I do not pretend to transmit you information on political subjects, yet they occupy at present so considerable a portion of the thoughts & conversation of the world, that they are not easily avoided. I anticipate the pleasure our late glorious victories will have communicated to the true freinds of the present american constitution. The destruction nearly total of the Toulon & Brest squadrons, the former destined for Egypt,6 & the latter for Ireland7 must have given the death wound to the french navy. The rebellion, too, which lately appeared so formidable in Ireland utterly extinguished,8 & only reviving occasionally in predatory attacks on the lives & properties of individuals, will enable ministry to open the parliament with unusual eclat. The party of opposition has lately fallen into considerable discredit from their cond⟨uct⟩ at the trial of O Connor,9 for whose principles they vouched in the ⟨most un⟩qualified manner. Yet notwithstanding these high att⟨estations⟩ O Connor proves to be a traitor actually conspiring to introduce ⟨the⟩ enemy into his native country, at the very time in which our patriots were so loud in his praises. If it be admitted that they were unacquainted with O Connor’s insidious designs, the vehemence of their protestations must shew how open they are to deception, & argues little in favor of their understandings. Whether Buonaparte has reached his ultimate destination, or intends to prosecute his expedition to India must soon appear; as the change of monsoon, which happens in the month of September, will prevent his traversing the Indian ocean, unless he has previously effected his passage. There are no authentic accounts of his having left Cairo. I beg to offer my best compliments to Mrs. Hamilton, & that you will ever believe me, my dear Cousin   faithfully yours

A Hamilton

Edinburgh
29th. October 1798.

ALS, Hamilton Papers, Library of Congress.

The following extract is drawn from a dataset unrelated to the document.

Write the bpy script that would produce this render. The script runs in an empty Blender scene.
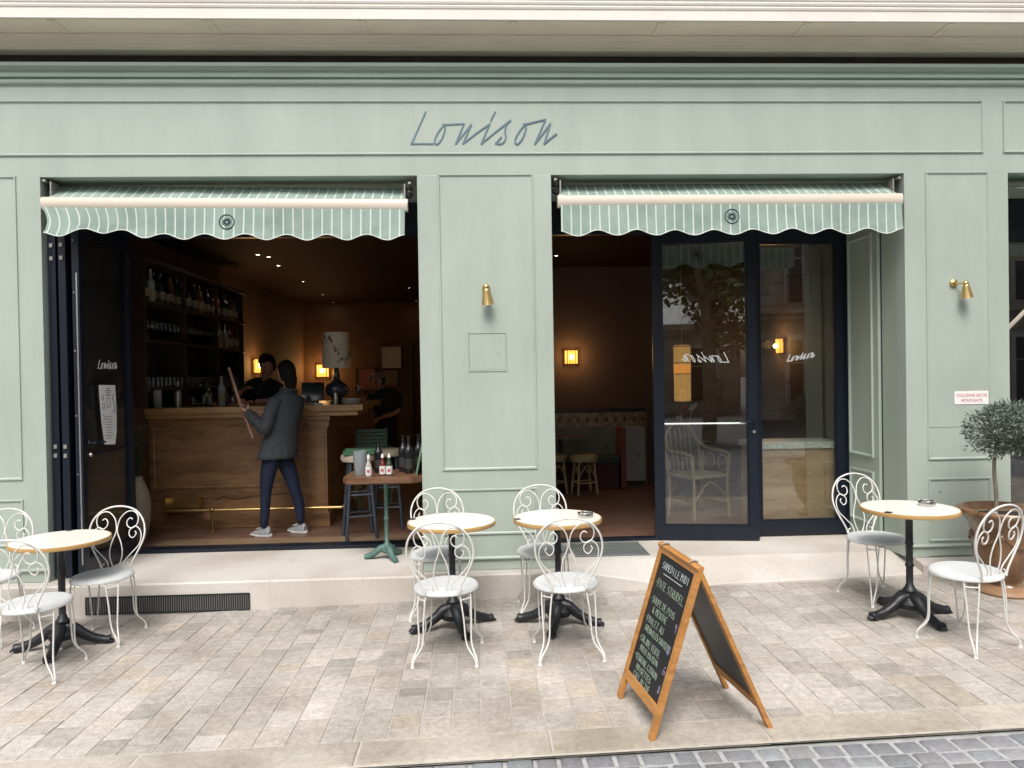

1The writer of this letter was the son of William Hamilton of Scotland, a brother of H’s father, James Hamilton.

2Through H’s influence, Robert W. Hamilton had been commissioned in the United States Navy as a lieutenant on the Constitution. See H to Benjamin Stoddert, October 20, 1798; H to John Adams, October 20, 1798.

3William Hamilton.

5This is a reference to John Law, a financier born in Scotland in 1671, whose attempt to straighten out French finances during the regency of the Duke of Orleans led to the speculative boom in the seventeen-twenties in France known as the Mississippi Bubble.

6On August 1, 1798, the French fleet which had accompanied Bonaparte’s expedition to Egypt was decisively defeated by the English navy in the Battle of the Nile.

7“The French squadron, of one ship of the line, the Hoche, and eight frigates, with troops and ammunition on board, destined for Ireland, was, on the eleventh of October, taken or dispersed, by a British squadron, under sir John Borlase Warren. The whole French squadron, with the exception of two frigates, fell ultimately into the hands of the English” (Annual Register, or a View of the History, Politics, and Literature, for the Year 1798. The Second Edition [London, 1806], 165). For Warren’s account of this engagement, see The [London] Times, October 22, 1798. See also The Times, November 3, 1798.

9Arthur O’Connor was an Irish revolutionist who joined the United Irishmen in 1796 and was imprisoned in Dublin in 1797. In 1798 O’Connor went to England where he was arrested and brought to trial at Maidstone for high treason. Distinguished members of the British opposition appeared as character witnesses at his trial, and he was acquitted. He returned to Ireland, was again arrested, and remained in prison until 1802.